What’s often overlooked in a divorce settlement are the more abstract, but equally important, matters like insurance.

A new life and new policies

Divorce is a “life event” when it comes to insurance arrangements, which means that the door is usually open to changing policies within a set timeframe. As your living arrangements, child custody and income have changed, you’ll want to make sure you’re looking out for your best interests going forward. Your old policies may not provide adequate protection for you as an independent adult or for your children.

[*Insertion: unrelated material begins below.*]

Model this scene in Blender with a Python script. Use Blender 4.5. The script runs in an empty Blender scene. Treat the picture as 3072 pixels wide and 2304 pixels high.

Policies that may need to be changed or purchased:

  • Health insurance – Once the divorce is complete, you cannot be a dependent on your ex-spouse’s coverage, and vice versa. Children can remain under an ex’s policy but you will need to enroll in individual coverage through your employer or through a state marketplace.
  • Life insurance – It is likely that your ex-spouse is your beneficiary on existing forms. You’ll need to consider updating the agreement and, depending on child custody, you may want to create a separate policy for your spouse to ensure that your children are protected if something happens.
  • Disability insurance – As a sole income earner, you have less financial security after a divorce. Studies show that workers are more likely to become disabled than to die before retirement age. The insurance can supplement lost income if something does happen.
  • Home or renters insurance – When the divorce is complete, your title will change to just one owner. Insurance needs to be amended to reflect the new status. Related, if you’ve moved to a rental unit, you should seek coverage for your new home.
  • Auto insurance – Much like home ownership, any time a title changes hands, the corresponding insurance needs to be changed. Your rates can change after a divorce. Also, children who drive need to be covered under any policy where they might drive the car.

Security for Tomorrow

Divorce is truly a new start, and it means that existing documents and policies need an update or new approach. When changing beneficiaries and plans, remember that you’re looking for your own security but also for policies that bridge to your ex as appropriate so your kids are properly taken care of.